This is the article from WHEN SATURDAY COMES
Coventry fans' misery as owners run out of options
No end in sight for long-running dispute
6 July ~ A year has passed since the Football League sanctioned Coventry City's relocation to Sixfields in Northampton following a bitter commercial dispute between the club's owners, the hedge fund Sisu, and ACL, the company representing Ricoh Arena owners Coventry City Council and the the Alan Edward Higgs Charity. Coventry supporters hoped that June's long-awaited judicial review to determine the legality of a £14.4 million loan from the Council to ACL might signal a turning point in the dispute, but Judge Hickinbottom's conclusion appears to suggest otherwise.
He took less than a minute to deliver his verdict that Sisu's claim had been unsuccessful, and while some saw this as a victory for morals in the face of the club's decision to break a contractual rental agreement, it has done little to further the process of reconciliation.
The rhetoric emanating from Sisu in the build-up to the case was bullish, with many assuming from the relentlessness with which they pursued the case that they possessed a trump card.
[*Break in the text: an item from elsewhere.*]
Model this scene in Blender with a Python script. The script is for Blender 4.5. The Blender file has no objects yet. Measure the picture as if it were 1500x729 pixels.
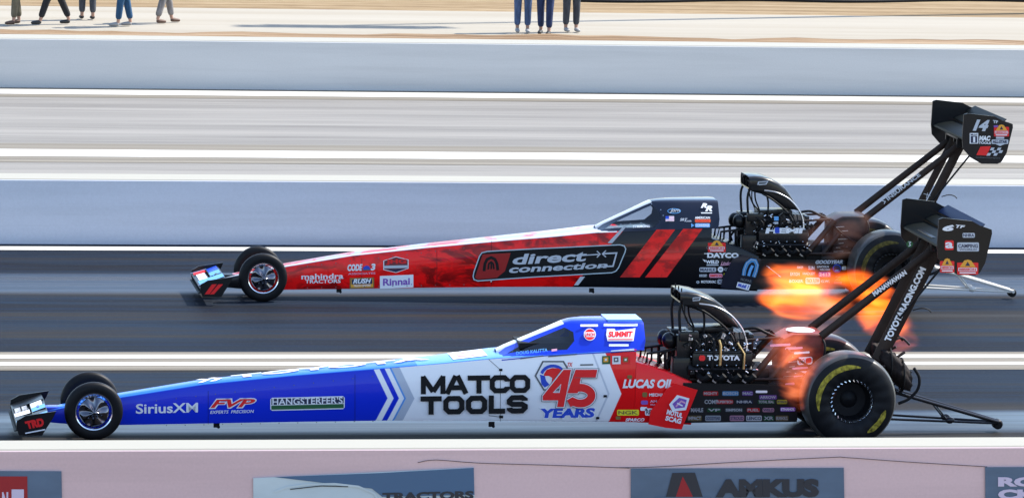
import bpy, bmesh, math, random
from mathutils import Vector, Matrix, noise
random.seed(7)
R = math.radians
sc = bpy.context.scene
col = sc.collection

# ------------------------------------------------------------------ camera
CAM = Vector((-3.1824, -45.1790, 8.2345)); FPX = 6692.63
YAW, PITCH, ROLL = 0.162519, 0.137753, 0.025958
f_ = Vector((math.sin(YAW)*math.cos(PITCH), math.cos(YAW)*math.cos(PITCH), -math.sin(PITCH)))
r0 = Vector((math.cos(YAW), -math.sin(YAW), 0)); u0 = r0.cross(f_)
r_ = math.cos(ROLL)*r0 + math.sin(ROLL)*u0
u_ = -math.sin(ROLL)*r0 + math.cos(ROLL)*u0
cd = bpy.data.cameras.new('camera'); co = bpy.data.objects.new('camera', cd); col.objects.link(co)
M = Matrix((r_, u_, -f_)).transposed().to_4x4(); M.translation = CAM
co.matrix_world = M
cd.sensor_fit = 'HORIZONTAL'; cd.sensor_width = 36; cd.lens = FPX/1500*36
cd.clip_start = 1; cd.clip_end = 5000
sc.camera = co

# ------------------------------------------------------------------ light
SUN_EL, SUN_AZ = R(50), R(17)          # azimuth from +x (down track) towards +y (away)
sdir = Vector((math.cos(SUN_EL)*math.cos(SUN_AZ), math.cos(SUN_EL)*math.sin(SUN_AZ), math.sin(SUN_EL)))
w = bpy.data.worlds.new('World'); sc.world = w; w.use_nodes = True
wn = w.node_tree
sky = wn.nodes.new('ShaderNodeTexSky'); sky.sky_type = 'NISHITA'; sky.sun_disc = False
sky.sun_elevation = SUN_EL; sky.sun_rotation = math.pi/2 - SUN_AZ
sky.air_density = 1.0; sky.dust_density = 0.6; sky.ozone_density = 1.0
bgn = wn.nodes['Background']; bgn.inputs['Strength'].default_value = 0.15
wn.links.new(sky.outputs[0], bgn.inputs['Color'])
sl = bpy.data.lights.new('sun', 'SUN'); sl.energy = 3.6; sl.angle = R(0.5); sl.color = (1.0, 0.95, 0.86)
so = bpy.data.objects.new('sun', sl); col.objects.link(so)
so.rotation_euler = sdir.to_track_quat('Z', 'Y').to_euler(); so.location = (20, 5, 40)
sc.view_settings.view_transform = 'Standard'; sc.view_settings.look = 'None'
sc.view_settings.exposure = 1.25; sc.view_settings.gamma = 1.0; sc.view_settings.use_curve_mapping = False

LANE = 9.14; FARX = 2.6549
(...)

The verdict, though, suggests that their seemingly irrational decision-making has not been informed by anything game-changing or revelatory – just a simple and long-standing desire to salvage some profit from the club at any cost.
CCFC chief executive Tim Fisher responded by maintaining that the judge's conclusion was incorrect ("We believe [the loan] is wrong in law and in fact"), laying the groundwork for an appeal that seems highly unlikely to yield Sisu's desired outcome but which will surely prolong fans' misery.
The news that the club have also dismissed an offer from fan group Keep Cov in Cov to pay the rent required to return the club to the Ricoh Arena for the next three years "at no financial risk" appears to have left Sisu increasingly isolated. Fisher again asserted that "Plan A" remains building a new stadium in "the Coventry area", but few are convinced of his sincerity – not least because the plan seems to lack any serious credibility. Promises have been made for months about the release of information regarding potential sites but there is little to suggest that this is a viable way forward.
Sisu therefore find themselves running out of options. Assuming that any appeal against the judicial review is unsuccessful, the hedge fund are no closer to acquiring the Ricoh Arena than when they placed the club's holding company into administration in March 2013. And while the owners procrastinate and leave the club in a state of limbo, the rot is becoming further entrenched. They have always maintained that they will cover losses while the club play at Sixfields with negligible income, but the departures of the likes of Blair Adams and Mark Marshall to League One rivals suggest an inability to compete financially.
While some supporters were willing to give Sisu the benefit of the doubt in the hope that the judicial review might facilitate a resolution, there is now a strong feeling that they have wasted months on a pipe dream, further weakening the club's position in doing so. It is time for the Football League to re-evaluate the basis on which they granted the club permission to relocate temporarily to Northampton while the damage already inflicted remains reversible.